Animais vítimas de maus-tratos e com sequelas costumam depender de abrigos para sua sobrevivência; Foto por: Henrique Sucena

Em relação ao abandono, ela critica o fato de ser subjetivo. Apesar de poder ser considerado maus-tratos, a caracterização do crime depende da intenção do autor, algo que Cinthia acredita que é dificilmente provável, o que leva à impunibilidade.

“A primeira coisa que eu acho que falta na nossa legislação é exatamente essa separação. É deixar muito explícito que existe sim a opção de punir aqueles que também agem por culpa. Então a legislação para a questão dos animais, principalmente no que trata a relação a crime a outros animais, precisa melhorar e muito. E eu acho que precisava especificar o que é dolo, o que é culpa, as questões com os cuidados e trabalhar também a questão educativa. Porque se a lei não punir de forma a temer possíveis crimes, ela não cumpre o seu papel de educação”, sustenta a advogada.
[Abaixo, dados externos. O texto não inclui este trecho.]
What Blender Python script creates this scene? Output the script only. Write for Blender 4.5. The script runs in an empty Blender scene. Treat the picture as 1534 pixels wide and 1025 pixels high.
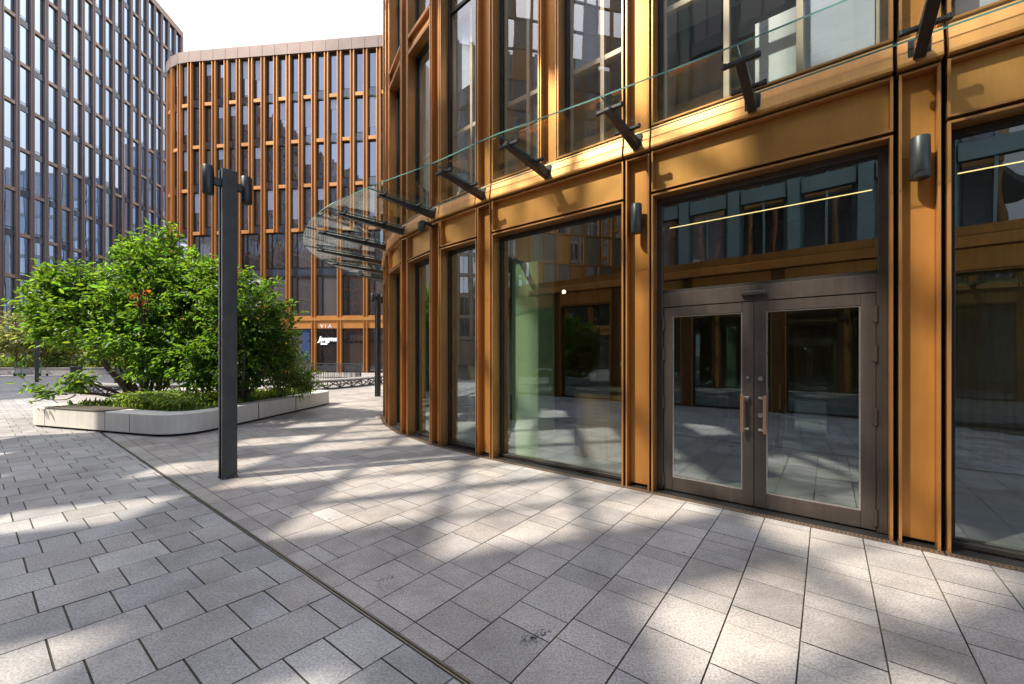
import bpy, math, random
import numpy as np
from mathutils import Vector
random.seed(7)
R = math.radians
scene = bpy.context.scene
COL = scene.collection
F, HY, CX, CH = 603.0, 533.0, 767.0, 1.6      # focal length in photo pixels, horizon row, centre column, eye height

def gp(px, py, h=0.0):
    y = F * (CH - h) / (py - HY)
    return ((px - CX) / F * y, y)

# ------------------------------------------------------------------ materials
def new_mat(name):
    m = bpy.data.materials.new(name); m.use_nodes = True
    nt = m.node_tree; nt.nodes.clear()
    out = nt.nodes.new('ShaderNodeOutputMaterial')
    return m, nt, out

def N(nt, typ, **kw):
    n = nt.nodes.new(typ)
    for k, v in kw.items():
        if k in n.inputs: n.inputs[k].default_value = v
        else: setattr(n, k, v)
    return n

def L(nt, a, b): nt.links.new(a, b)

def noise(nt, scale, detail=4, rough=.55, stretch=None, coord='Object'):
    tc = N(nt, 'ShaderNodeTexCoord')
    src = tc.outputs[coord]
    if stretch:
        mp = N(nt, 'ShaderNodeMapping'); mp.inputs['Scale'].default_value = stretch
        L(nt, src, mp.inputs['Vector']); src = mp.outputs['Vector']
    n = N(nt, 'ShaderNodeTexNoise', Scale=scale, Detail=detail, Roughness=rough)
    L(nt, src, n.inputs['Vector'])
    return n.outputs['Fac']

def ramp(nt, fac, stops):
    r = N(nt, 'ShaderNodeValToRGB')
    e = r.color_ramp.elements
    while len(e) < len(stops): e.new(.5)
    for i, (p, c) in enumerate(stops):
        e[i].position = p; e[i].color = (c[0], c[1], c[2], 1)
    L(nt, fac, r.inputs['Fac'])
    return r.outputs['Color']

def pbr(name, col, rough=.5, metal=0.0, var=.12, scale=4.0, bump=0.0, bscale=40.0, stretch=None, tone=False, spec=.5, rvar=.08, orand=0.0, streak=0.0):
    m, nt, out = new_mat(name)
    p = N(nt, 'ShaderNodeBsdfPrincipled', Roughness=rough, Metallic=metal)
    p.inputs['Specular IOR Level'].default_value = spec
    f = noise(nt, scale, 5, .6, stretch)
    lo = [c * (1 - var) for c in col]; hi = [min(1, c * (1 + var)) for c in col]
    c = ramp(nt, f, [(.3, lo), (.7, hi)])
    if tone:
        a = N(nt, 'ShaderNodeAttribute', attribute_name='tone')
        mx = N(nt, 'ShaderNodeMix', data_type='RGBA', blend_type='MULTIPLY')
        mx.inputs[0].default_value = 1
        L(nt, c, mx.inputs[6]); L(nt, a.outputs['Color'], mx.inputs[7]); c = mx.outputs[2]
    def mulc(c, v):
        mx = N(nt, 'ShaderNodeMix', data_type='RGBA', blend_type='MULTIPLY'); mx.inputs[0].default_value = 1
        L(nt, c, mx.inputs[6]); L(nt, v, mx.inputs[7]); return mx.outputs[2]
    if orand:                                                        # each panel comes from its own coating batch
        oi = N(nt, 'ShaderNodeObjectInfo')
        c = mulc(c, ramp(nt, oi.outputs['Random'], [(0, (1 - orand, 1 - orand * 1.1, 1 - orand * 1.2)), (1, (1 + orand * .4, 1 + orand * .5, 1 + orand * .5))]))
    if streak:                                                       # rain streaks
        c = mulc(c, ramp(nt, noise(nt, 14, 4, .6, (1, 1, .03)), [(.35, (1 - streak,) * 3), (.6, (1, 1, 1))]))
        c = mulc(c, ramp(nt, noise(nt, 60, 3, .6), [(.28, (1 - streak * .8,) * 3), (.4, (1, 1, 1))]))
    L(nt, c, p.inputs['Base Color'])
    mr = N(nt, 'ShaderNodeMapRange'); mr.inputs['To Min'].default_value = max(0, rough - rvar); mr.inputs['To Max'].default_value = rough + rvar
    L(nt, noise(nt, scale * 2.3, 3), mr.inputs['Value']); L(nt, mr.outputs['Result'], p.inputs['Roughness'])
    if bump:
        b = N(nt, 'ShaderNodeBump', Strength=bump, Distance=.01)
        L(nt, noise(nt, bscale, 4), b.inputs['Height']); L(nt, b.outputs['Normal'], p.inputs['Normal'])
    L(nt, p.outputs[0], out.inputs[0])
    return m

def glass(name, tint=(.8, .86, .82), ior=1.9, k=1.0, base=.02, wob=.0, wscale=.7, opaque=None, gcol=(1, 1, 1), front=False):
    m, nt, out = new_mat(name)
    fr = N(nt, 'ShaderNodeFresnel', IOR=ior)
    g2 = N(nt, 'ShaderNodeNewGeometry'); im = N(nt, 'ShaderNodeMapRange')   # same mirror strength from either side of the pane
    im.inputs['To Min'].default_value = ior; im.inputs['To Max'].default_value = 1 / ior
    L(nt, g2.outputs['Backfacing'], im.inputs['Value']); L(nt, im.outputs['Result'], fr.inputs['IOR'])
    ma = N(nt, 'ShaderNodeMath', operation='MULTIPLY_ADD', use_clamp=True)
    ma.inputs[1].default_value = k; ma.inputs[2].default_value = base
    L(nt, fr.outputs[0], ma.inputs[0])
    gl = N(nt, 'ShaderNodeBsdfGlossy', Roughness=0.0); gl.inputs['Color'].default_value = (*gcol, 1)
    if wob:
        b = N(nt, 'ShaderNodeBump', Strength=wob, Distance=.05)
        L(nt, noise(nt, wscale, 1.5, .4, (1, 1, .45)), b.inputs['Height'])
        L(nt, b.outputs['Normal'], gl.inputs['Normal'])
    mix = N(nt, 'ShaderNodeMixShader')
    fac = ma.outputs[0]
    if front:                                                        # the far skin of a sheet does not mirror
        ge = N(nt, 'ShaderNodeNewGeometry'); sb = N(nt, 'ShaderNodeMath', operation='SUBTRACT', use_clamp=True)
        L(nt, fac, sb.inputs[0]); L(nt, ge.outputs['Backfacing'], sb.inputs[1]); fac = sb.outputs[0]
    L(nt, fac, mix.inputs[0])
    if opaque is None:
        tr = N(nt, 'ShaderNodeBsdfTransparent'); tr.inputs['Color'].default_value = (*tint, 1)
        L(nt, tr.outputs[0], mix.inputs[1])
    else:
        d = N(nt, 'ShaderNodeBsdfDiffuse')
        a = N(nt, 'ShaderNodeAttribute', attribute_name='tone')
        mx = N(nt, 'ShaderNodeMix', data_type='RGBA', blend_type='MULTIPLY'); mx.inputs[0].default_value = 1
        mx.inputs[6].default_value = (*opaque, 1); L(nt, a.outputs['Color'], mx.inputs[7])
        L(nt, mx.outputs[2], d.inputs['Color']); L(nt, d.outputs[0], mix.inputs[1])
    L(nt, gl.outputs[0], mix.inputs[2])
    L(nt, mix.outputs[0], out.inputs[0])
    return m

def leafmat(name, col, trans, var=.5):
    m, nt, out = new_mat(name)
    a = N(nt, 'ShaderNodeAttribute', attribute_name='tone')
    def mul(c):
        mx = N(nt, 'ShaderNodeMix', data_type='RGBA', blend_type='MULTIPLY'); mx.inputs[0].default_value = 1
        mx.inputs[6].default_value = (*c, 1); L(nt, a.outputs['Color'], mx.inputs[7]); return mx.outputs[2]
    p = N(nt, 'ShaderNodeBsdfPrincipled', Roughness=.42); p.inputs['Specular IOR Level'].default_value = .45
    L(nt, mul(col), p.inputs['Base Color'])
    t = N(nt, 'ShaderNodeBsdfTranslucent'); L(nt, mul(trans), t.inputs['Color'])
    mix = N(nt, 'ShaderNodeMixShader'); mix.inputs[0].default_value = .45
    L(nt, p.outputs[0], mix.inputs[1]); L(nt, t.outputs[0], mix.inputs[2]); L(nt, mix.outputs[0], out.inputs[0])
    return m

def emit(name, col, s):
    m, nt, out = new_mat(name)
    e = N(nt, 'ShaderNodeEmission', Strength=s); e.inputs['Color'].default_value = (*col, 1)
    L(nt, e.outputs[0], out.inputs[0]); return m

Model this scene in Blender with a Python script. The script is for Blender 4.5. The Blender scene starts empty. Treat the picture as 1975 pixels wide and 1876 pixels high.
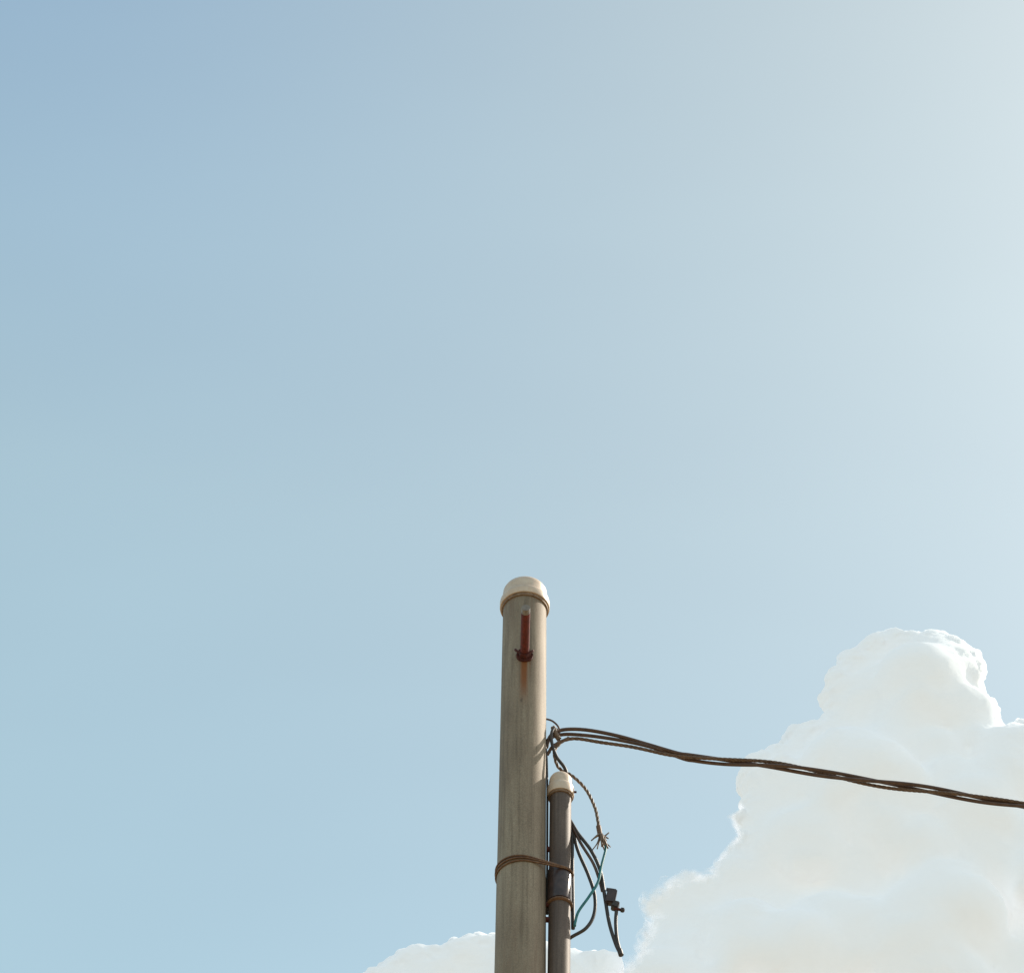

Cinthia defende que essa conscientização seja feita desde a infância e lastima que questões relacionadas aos direitos animais sejam deixadas de lado pela sociedade. Ela lembra que além dos cães e gatos, diversas outras espécies passam por abusos, muitas vezes sem serem vistos pelos humanos. A advogada alerta para a invisibilidade dessa causa e desaprova a pena atual de seis meses a um ano em casos de abuso contra esses bichos. Ela diz acreditar que isso aumente a impunibilidade e a falta de educação no tratamento aos animais.